O projecto PCN morreu quase que à nascença. Se bem que o objectivo do MFA (Movimento das Forças Armadas) fosse a restauração da democracia em Portugal, relativamente às colónias o programa dos golpistas traduz-se na manutenção do status quo político, dando cobertura à onda de repressão que poucos meses depois de Abril foi desencadeada em Moçambique.
Dos relatos de Nachingwea tiveram os moçambicanos conhecimento que sobre Joana Semião pesava a grave acusação de traição, precisamente por ter pretendido negociar o futuro de Moçambique no âmbito da política traçada por Marcelo Caetano, e de integrar o país numa comunidade lusófona.
Quando comparada com a posição anteriormente defendida por Eduardo Mondlane, é de concluir que a de Joana Semião não divergia muito da do primeiro presidente da Frelimo.
Em Julho de 1965, Mondlane havia-se reunido na Embaixada dos Estados Unidos em Dar es Salaam com Robert Kennedy e funcionários de alta-patente do Departamento de Estado, mormente Wayne Fredericks, sub-secretário de Estado para os assuntos africanos. O presidente da Frelimo confidenciou a Fredericks que “caso Portugal concordasse com um plebiscito sobre o futuro das colónias, os termos desse plebiscito seriam menos importantes do que o processo político que ele iria despoletar.” Efectivamente, Mondlane admitia que “uma eventual independência de Moçambique não necessitaria de fazer parte do plebiscito.” Para o presidente da Frelimo, “uma escolha simples entre Moçambique permanecer como província ultramarina portuguesa ou como membro duma comunidade lusófona era por si só um significativo passo em frente.”
Na sequência das conversações secretas realizadas em Dar es Salaam entre Mondlane e os representantes do governo norte-americano, os Estados Unidos apresentaram a Salazar uma poposta com base na tese defendida pelo primeiro presidente da Frelimo. O decrépito ditador rejeitou a ideia.

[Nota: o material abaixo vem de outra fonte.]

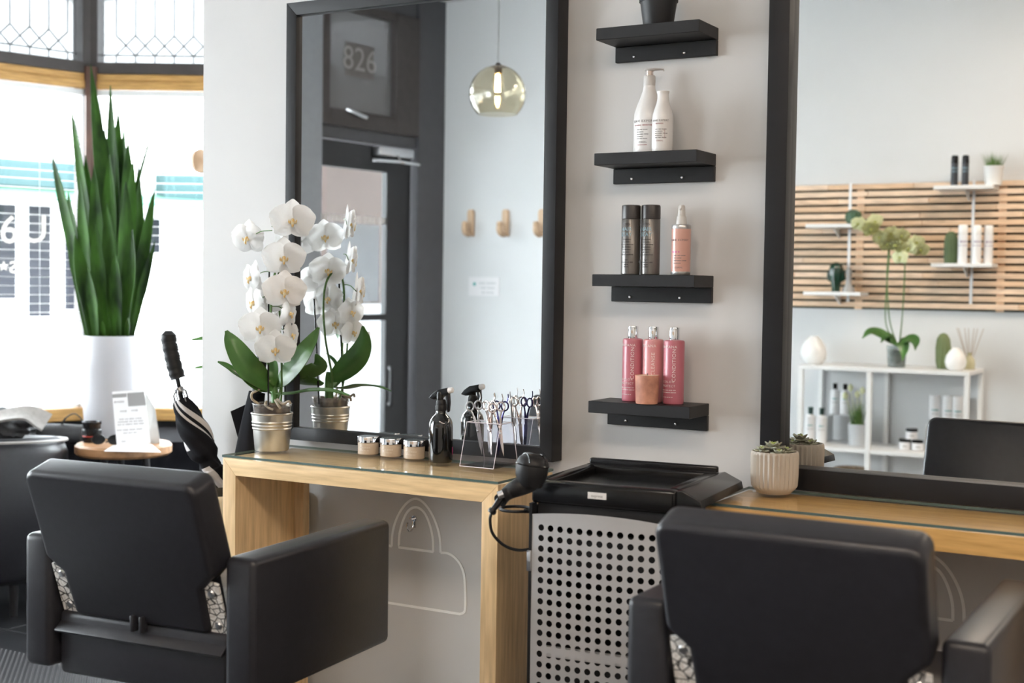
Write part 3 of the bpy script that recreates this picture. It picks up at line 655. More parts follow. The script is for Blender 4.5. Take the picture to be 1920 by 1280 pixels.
def flower_meshes(mp, ml, pre):
    bm = nb()
    for ang in (90, 218, 322):
        b2 = petal_mesh('x', .057 if ang == 90 else .056, .0265, R(ang), mp, .1, .46, .009); me = bpy.data.meshes.new('t'); b2.to_mesh(me); b2.free(); bm.from_mesh(me); bpy.data.meshes.remove(me)
    sep = finish(pre+'sepals', bm, mp, 60)
    pr = finish(pre+'petal', petal_mesh('x', .062, .039, R(14), mp, .24, .45, -.004, .0020), mp, 60)
    pl = finish(pre+'petal', petal_mesh('x', .062, .039, R(166), mp, .24, .45, -.004, .0020), mp, 60)
    bm = nb(); tube(bm, spline([(0, -.004, .004), (0, -.014, 0), (0, -.020, -.012), (0, -.016, -.022)], 4), [.005, .006, .007, .007, .007, .0065, .006, .005, .0045, .004, .003, .002, .001], 8)
    for s in (-1, 1): tube(bm, spline([(0, -.010, -.006), (s*.010, -.016, -.004), (s*.013, -.022, .005)], 4), [.003, .004, .005, .005, .005, .004, .003, .002, .001][:9], 7)
    lip = finish(pre+'lip', bm, ml, 60)
    return sep, pr, pl, lip
FM = flower_meshes(M_PETAL, M_LIP, 'flower_')
def flower(parent, P, face, scale, meshes, roll=0.):
    face = V(face).normalized(); y = -face; x = y.cross(V((0, 0, 1))).normalized(); z = x.cross(y)
    M3 = Matrix((x, y, z)).transposed().to_4x4(); M = Matrix.Translation(P) @ M3 @ Matrix.Rotation(roll, 4, 'Y') @ Matrix.Scale(scale, 4)
    f = bpy.data.objects.new('flower', meshes[0]); COL.objects.link(f); f.parent = parent; f.matrix_local = M
    for nm, me in (('petal', meshes[1]), ('petal', meshes[2]), ('lip', meshes[3])):
        o = bpy.data.objects.new(nm, me); COL.objects.link(o); o.parent = f; o.scale = (.78,)*3 if nm == 'lip' else (1, 1, 1)
    return f
fl = [(548, 414, 3.70, (.10, -.1, -.05), 1.06), (466, 447, 3.79, (-.75, -.1, -.1), .95), (532, 484, 3.69, (.05, 0, -.1), 1.02), (533, 546, 3.67, (.08, 0, -.1), 1.02),
      (488, 614, 3.68, (-.05, 0, -.1), 1.0), (516, 655, 3.65, (.02, 0, -.2), .95), (474, 522, 3.76, (-1.6, 0, 0), .92), (480, 568, 3.75, (-1.5, .1, -.05), .98), (540, 588, 3.70, (2.4, .35, 0), .8), (544, 628, 3.70, (2.4, .2, 0), .75),
      (528, 440, 3.76, (1.2, 1.6, .1), .95), (518, 505, 3.75, (1.5, 1.4, 0), .95), (508, 560, 3.74, (.2, 1.8, 0), .9), (512, 610, 3.73, (.9, 1.4, -.1), .9)]
for i, (x, y, d, off, sc) in enumerate(fl):
    P = at_d(x, y, d); face = V((CP-P).normalized()) + CR*off[0] + FW*off[1] + V((0, 0, off[2]))
    flower(orc, P, face, sc, FM, random.uniform(-.12, .12))
    axis = V((PX+.02, PY-.030, P.z+.02)); q = P + FW*.006 if off[1] < .3 else P
    bm = nb(); tube(bm, spline([axis, (axis+q)/2 + V((0, 0, .008)), q], 4), .0014, 6); obj('pedicel', bm, M_STEM, orc)

# three frosted jars
M_JAR = mat('frosted_beige_glass', (.50, .40, .30), .4, var=.02)
def jar(x, y, label):
    t = thing('cosmetic_jar', label, 'jar', (x, y, ZT), 0, 'frosted jars in front of the left mirror')
    bm = nb(); lathe(bm, [(0, 0), (.027, 0), (.0288, .002), (.0288, .031), (.0275, .033), (0, .033)], 32); b = obj('body', bm, M_JAR, t)
    text_on_cyl(t, (5, 5), .006, .0288, .020, R(-75), mat('pale_print', (.66, .58, .5), .5)); text_on_cyl(t, (5, 4, 3), .0042, .0288, .012, R(-75), mat('pale_print', (.66, .58, .5), .5))
    bm = nb(); lathe(bm, [(.0285, .0335), (.0302, .0335), (.0302, .0475), (.0296, .049), (.026, .0488), (0, .0488)], 36); o = obj('lid', bm, M_CHROME, t); o['label'] = 'chrome screw lid'
    bm = nb(); lathe(bm, [(0, .0490), (.027, .0490), (.027, .0494), (0, .0494)], 36); o = obj('lid_disc', bm, mat('teal_tinted_disc', (.13, .17, .18), .15, .4), t)
jar(-2.170, -.092, 'frosted beige jar with chrome lid, nearest the zinc bucket'); jar(-2.094, -.093, 'frosted beige jar with chrome lid, middle of the row of three'); jar(-2.017, -.093, 'frosted beige jar with chrome lid, beside the black spray bottle')

# black spray bottle
t = thing('spray_bottle', 'black spray bottle with white nozzle beside the jars', 'spray bottle', (-1.914, -.122, ZT), 0)
bm = nb(); lathe(bm, [(0, .001), (.029, .001), (.0312, .004), (.0316, .01), (.0316, .094), (.0305, .104), (.027, .114), (.021, .122), (.0155, .127), (.0135, .131), (.0135, .140), (0, .140)], 40); obj('bottle', bm, mat('black_gloss_glass', (.004, .004, .004), .06, coat=.6), t)
bm = nb(); lathe(bm, [(0, .136), (.0148, .136), (.0152, .140), (.0152, .148), (.0142, .150), (.0138, .152), (.0142, .154), (.0135, .160), (.0105, .166), (0, .167)], 28); obj('collar', bm, M_BLKMT, t)
MT = Matrix.Translation((-.002, 0, .165)) @ Matrix.Rotation(R(-12), 4, 'Y')
bm = nb(); lathe(bm, [(0, .165), (.0095, .165), (.0095, .178), (.007, .186), (0, .188)], 18, (-.002, -.003, 0))
prism(bm, [(-.031, .010), (-.018, .020), (.000, .027), (.030, .027), (.030, .012), (.024, .006), (.013, .010), (.008, .004), (-.016, .003)], -.0085, .0085, M=MT, bev=.002); obj('trigger_head', bm, M_BLKPL, t)
bm = nb(); prism(bm, [(.018, .010), (.030, .010), (.028, -.010), (.0205, -.034), (.0165, -.036), (.0185, -.012)], -.0055, .0055, M=MT, bev=.0015); obj('trigger', bm, M_BLKPL, t)
bm = nb(); lathe(bm, [(0, 0), (.0075, 0), (.008, .002), (.0078, .011), (.006, .0135), (0, .014)], 16, M=MT @ Matrix.Translation((.029, 0, .0195)) @ Matrix.Rotation(R(90), 4, 'Y')); o = obj('nozzle', bm, M_WHITEP, t); o['label'] = 'white spray nozzle'
me_o = text_on_cyl(t, 'HsH', .030, .0316, .030, R(62), mat('pink_print', (.62, .07, .26), .5))

# acrylic scissor stand
hx0, hx1 = -1.812, -1.712
t = thing('scissor_stand', 'clear acrylic stand holding hairdressing scissors at the table end', 'stand', ((hx0+hx1)/2, -.128, ZT))
HWd = (hx1-hx0)/2; prof = [(-.062, .006), (-.030, .116), (.030, .116), (.062, .006)]
def sheet(a, b):
    d = V((b[0]-a[0], b[1]-a[1])).normalized(); n = V((-d.y, d.x))*.0028; bm = nb()
    poly = [(a[0], a[1]), (b[0], b[1]), (b[0]-n.x, b[1]-n.y), (a[0]-n.x, a[1]-n.y)]
    prism(bm, poly, -HWd, HWd, M=Matrix(((0, 1, 0, 0), (1, 0, 0, 0), (0, 0, 1, 0), (0, 0, 0, 1))), bev=.0005); return bm
obj('front_sheet', sheet(prof[0], prof[1]), M_ACRYL, t, smooth=0); obj('top_sheet', sheet(prof[1], prof[2]), M_ACRYL, t, smooth=0); obj('back_sheet', sheet(prof[2], prof[3]), M_ACRYL, t, smooth=0)
bm = nb(); box(bm, -HWd, HWd, -.060, .060, .0045, .007); obj('bottom_sheet', bm, M_ACRYL, t, smooth=0)
M_EDGE = mat('acrylic_edge', (.80, .74, .80), .2, spec=.8)
bm = nb()
for s in (-1, 1):
    for a, b in zip(prof, prof[1:]): tube(bm, [(s*HWd, a[0], a[1]), (s*HWd, b[0], b[1])], .0009, 5)
for a in prof[:3]: tube(bm, [(-HWd, a[0], a[1]), (HWd, a[0], a[1])], .0010, 5)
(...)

Nove anos mais tarde, Caetano, um pouco menos tímido do que Salazar, aceitou que Joana Semião viesse a público despoletar o processo político que antes Mondlane pretendera por em marcha.
Em 1975, se ainda fosse vivo, Mondlane provavelmente seria “julgado”, tal como Joana Semião, por “alta traição”. E quem sabe se hoje, sob o serôdio olhar da PGR, não teríamos um magistrado judicial a subverter a lei, tentando dar Eduardo Mondlane como “residindo em parte incerta”.